А еще было такое, будто бы Дина обещала повести меня на какой-то праздник, шабаш этих самых дворовых существ в парке в самую короткую ночь. Но так и не повела, то есть я не пошел. Хорош бы я был в темном пустом парке, спотыкаясь о сучки и разговаривая с собственным глюком. Гость у Воланда на балу…

С годами я научился отмахиваться от этого видения. Например, я помню, что когда тяжело заболела уже мама, 'Дина' снова появилась на моем пути, она оказалась под моим зонтом (шел дождь) и стала тревожно спрашивать: 'Что с мамой?' Я захлопнул зонт и просто отвернулся.

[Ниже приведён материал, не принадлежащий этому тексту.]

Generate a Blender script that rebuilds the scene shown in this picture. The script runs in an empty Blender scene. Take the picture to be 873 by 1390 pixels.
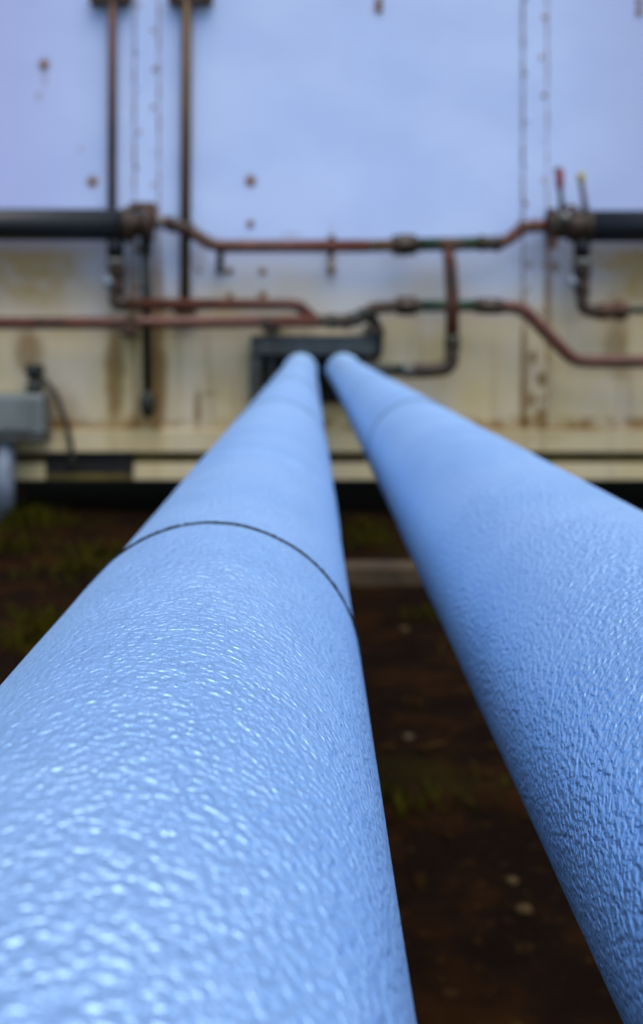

Я теперь понимаю, что это моя собственная тревожность, особенно в предчувствии беды, потери близких людей облекается в такие формы. У большинства людей это происходит во сне, а вот у меня — в таких визуальных образах. Но с тех пор на появление 'глюка' у меня однозначно якорь: 'Дина' — вестник смерти или по крайней мере неприятностей. Неприятно то, что якорь этот не привязан к конкретному месту: я ведь переехал из родительского двора в другой, так и в этом дворе глюк появлялся. Оно и понятно: это моя материализованная тревожность, а она никуда, собственно, не девается. Праздник, который всегда со мной.